В пасмурном, облачном покрове на следующий день появились большие прорывы, временами позволявшие увидеть горы. Удалось рассмотреть Нэмэгэту, Гильбэнту, Сэвэрэй и, стало быть, ориентироваться. Ихэ-Богдо неожиданно показалась вся в снегу. Вот какова была причина свирепого северного ветра и необычайного холода в огненном Ширэгин-Гашуне!

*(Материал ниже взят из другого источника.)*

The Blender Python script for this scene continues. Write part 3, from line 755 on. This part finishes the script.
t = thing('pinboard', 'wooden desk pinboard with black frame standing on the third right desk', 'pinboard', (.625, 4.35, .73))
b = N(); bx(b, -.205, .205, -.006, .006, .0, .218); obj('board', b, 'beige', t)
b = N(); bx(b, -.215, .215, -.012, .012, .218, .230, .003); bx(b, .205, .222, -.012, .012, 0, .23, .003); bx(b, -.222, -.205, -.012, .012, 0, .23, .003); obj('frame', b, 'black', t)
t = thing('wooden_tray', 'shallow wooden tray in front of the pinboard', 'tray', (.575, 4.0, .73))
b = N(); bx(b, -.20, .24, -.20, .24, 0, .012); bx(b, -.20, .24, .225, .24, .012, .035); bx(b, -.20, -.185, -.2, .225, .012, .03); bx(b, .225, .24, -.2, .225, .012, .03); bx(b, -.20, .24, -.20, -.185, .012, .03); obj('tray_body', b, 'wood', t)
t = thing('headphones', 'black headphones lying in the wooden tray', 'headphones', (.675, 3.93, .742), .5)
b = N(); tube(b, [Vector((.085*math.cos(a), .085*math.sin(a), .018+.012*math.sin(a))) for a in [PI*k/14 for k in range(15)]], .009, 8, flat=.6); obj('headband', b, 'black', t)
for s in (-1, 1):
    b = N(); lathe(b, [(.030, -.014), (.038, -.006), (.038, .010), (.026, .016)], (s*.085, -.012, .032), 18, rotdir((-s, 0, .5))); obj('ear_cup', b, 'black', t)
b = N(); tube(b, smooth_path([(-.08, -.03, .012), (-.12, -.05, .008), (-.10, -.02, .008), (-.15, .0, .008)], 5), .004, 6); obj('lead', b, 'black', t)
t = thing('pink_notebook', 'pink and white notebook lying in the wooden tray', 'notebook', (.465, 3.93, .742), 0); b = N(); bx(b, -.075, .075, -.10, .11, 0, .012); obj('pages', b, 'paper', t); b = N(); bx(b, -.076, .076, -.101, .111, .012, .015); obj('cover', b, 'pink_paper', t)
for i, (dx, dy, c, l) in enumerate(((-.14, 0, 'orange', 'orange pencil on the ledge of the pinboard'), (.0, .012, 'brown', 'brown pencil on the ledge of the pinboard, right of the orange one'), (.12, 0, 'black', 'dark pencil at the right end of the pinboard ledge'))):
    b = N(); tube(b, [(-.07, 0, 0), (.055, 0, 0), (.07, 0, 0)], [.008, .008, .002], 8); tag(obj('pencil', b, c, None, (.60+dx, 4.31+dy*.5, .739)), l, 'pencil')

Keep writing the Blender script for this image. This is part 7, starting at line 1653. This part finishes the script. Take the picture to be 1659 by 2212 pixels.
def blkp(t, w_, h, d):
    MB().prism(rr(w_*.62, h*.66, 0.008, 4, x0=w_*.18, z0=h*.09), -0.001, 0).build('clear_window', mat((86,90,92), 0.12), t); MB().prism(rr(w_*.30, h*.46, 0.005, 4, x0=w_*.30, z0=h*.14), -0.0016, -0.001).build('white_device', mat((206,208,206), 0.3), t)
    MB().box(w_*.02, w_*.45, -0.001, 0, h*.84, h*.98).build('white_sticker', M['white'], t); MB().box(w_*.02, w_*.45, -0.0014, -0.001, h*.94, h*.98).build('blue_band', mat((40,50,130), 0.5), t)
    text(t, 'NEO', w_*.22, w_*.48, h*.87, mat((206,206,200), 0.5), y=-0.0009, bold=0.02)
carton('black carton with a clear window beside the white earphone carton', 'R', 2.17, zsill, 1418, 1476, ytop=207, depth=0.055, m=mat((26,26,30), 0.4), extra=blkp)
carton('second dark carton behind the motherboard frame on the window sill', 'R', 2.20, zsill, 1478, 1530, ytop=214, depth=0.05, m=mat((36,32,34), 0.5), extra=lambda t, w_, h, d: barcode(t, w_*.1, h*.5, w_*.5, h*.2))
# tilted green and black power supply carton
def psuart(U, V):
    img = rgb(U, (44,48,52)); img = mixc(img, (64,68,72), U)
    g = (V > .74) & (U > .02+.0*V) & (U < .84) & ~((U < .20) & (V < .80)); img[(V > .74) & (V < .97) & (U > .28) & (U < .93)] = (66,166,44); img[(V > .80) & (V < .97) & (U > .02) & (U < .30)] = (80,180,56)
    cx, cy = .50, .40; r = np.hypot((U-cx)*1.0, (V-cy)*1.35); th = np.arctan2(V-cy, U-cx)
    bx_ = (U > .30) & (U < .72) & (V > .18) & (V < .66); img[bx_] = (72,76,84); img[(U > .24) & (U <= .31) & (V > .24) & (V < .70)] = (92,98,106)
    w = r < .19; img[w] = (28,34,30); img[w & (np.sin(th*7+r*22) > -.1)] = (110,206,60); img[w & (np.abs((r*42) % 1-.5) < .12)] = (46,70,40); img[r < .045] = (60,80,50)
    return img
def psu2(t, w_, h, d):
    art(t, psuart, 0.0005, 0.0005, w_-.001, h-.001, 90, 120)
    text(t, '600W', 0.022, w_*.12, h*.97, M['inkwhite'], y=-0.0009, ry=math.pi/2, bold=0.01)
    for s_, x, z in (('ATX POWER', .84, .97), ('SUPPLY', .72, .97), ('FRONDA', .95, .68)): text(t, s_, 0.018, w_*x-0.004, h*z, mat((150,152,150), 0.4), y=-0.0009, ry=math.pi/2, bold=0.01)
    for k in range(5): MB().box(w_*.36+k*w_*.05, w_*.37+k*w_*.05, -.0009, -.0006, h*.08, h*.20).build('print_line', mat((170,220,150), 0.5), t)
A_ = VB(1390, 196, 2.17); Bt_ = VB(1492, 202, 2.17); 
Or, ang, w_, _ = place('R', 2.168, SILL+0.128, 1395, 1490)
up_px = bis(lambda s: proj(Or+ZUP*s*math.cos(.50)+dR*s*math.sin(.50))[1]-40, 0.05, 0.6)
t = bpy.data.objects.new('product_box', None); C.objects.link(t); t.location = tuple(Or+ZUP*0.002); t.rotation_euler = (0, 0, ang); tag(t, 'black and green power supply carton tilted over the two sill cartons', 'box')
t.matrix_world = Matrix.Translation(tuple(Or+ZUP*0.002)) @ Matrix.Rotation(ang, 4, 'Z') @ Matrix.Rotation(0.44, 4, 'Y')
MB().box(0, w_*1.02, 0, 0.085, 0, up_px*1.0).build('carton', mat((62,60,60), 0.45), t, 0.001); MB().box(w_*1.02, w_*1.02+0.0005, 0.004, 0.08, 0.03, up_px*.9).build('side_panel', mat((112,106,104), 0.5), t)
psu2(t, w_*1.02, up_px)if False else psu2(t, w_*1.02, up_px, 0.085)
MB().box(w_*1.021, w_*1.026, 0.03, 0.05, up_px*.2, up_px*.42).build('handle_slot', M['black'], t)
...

Двинулись на юг, и внезапно, как из-под земли, выросла черная голова сфинкса. Через полчаса мы карабкались по спине легендарного чудовища, а кинооператор снимал это восхождение. Останец Цундж был совсем не таким большим, как описывал его Чудинов и каким он казался в бинокль. Высота сфинкса не превышала двенадцати метров, длина — тридцати. Эта случайно образовавшаяся в результате размыва скала песчаника была похожа на лежащего с вытянутыми передними лапами и поднятой головой льва. Сходство, в особенности в некотором отдалении, было совершенно поразительно. У самых «лап» Цунджа я нашел грубо отделанное доисторическое орудие из очень темного кремня.
Отсюда начались поиски примет Чудинова. Нашли чуть заметную тропу, спускавшуюся на дно котловины по широкому сухому руслу через подобие ворот в красных обрывах. Справа и слева шли гряды причудливых размывов, внизу щетинился саксаул, и еще дальше, в самом низком участке котловины, краснели пухлые глины. Напротив виднелся обрыв Цзун-Ширэ и поодаль — Барун-Ширэ.
Все совпадало с приметами, на которых так настаивал Чудинов. Оставалось отыскать колодец, легендарные пещеры, а затем и кладбище динозавров. Мы спустились на «Козле» вниз по сухому руслу, пересекли саксауловую рощу и на ее южной «опушке» среди гигантских песчаных кочек по пятнадцати метров высотой в зарослях тамарисков нашли колодец с чистой, но тухлой минерализованной водой. Он был закрыт козлиной шкурой и завален стволами саксаула. Мы набрали воды для машин и проехали к западу. В изрытых и крутых обрывах обнаружили несколько пещер, из них три глубокие и длинные. Однако пещеры представляли собой простые промоины карстообразного типа в известково-глинистых песчаниках, и, видимо, весьма недавние. Ждать здесь археологических находок не приходилось. Итак, пещеры и колодец нашлись, теперь дело было за динозаврами, то есть за главной целью нашего путешествия.
За два дня — двадцать четвертого и двадцать пятого августа — мы исследовали всю северную часть дна впадины Ширэгин-Гашун. На первых же низких буграх из красных глин и конгломератов валялись кости конечностей мелких динозавров и обломки панцирей черепах. В группе более высоких холмов Прозоровский обнаружил отдельные, сильно выветрившиеся кости конечностей утконосых динозавров. В залегавших ниже слоистых оранжевых пестрых песках Рождественский сделал замечательную находку — полный череп с частью скелета и панциря крокодила. После научной обработки этот крокодил оказался предком современных аллигаторов. Таким образом, находка в Ширэгин-Гашуне говорила, что аллигаторы — азиатского происхождения и что современный китайский аллигатор древнее американских и является потомком древней ветви азиатских крокодилов.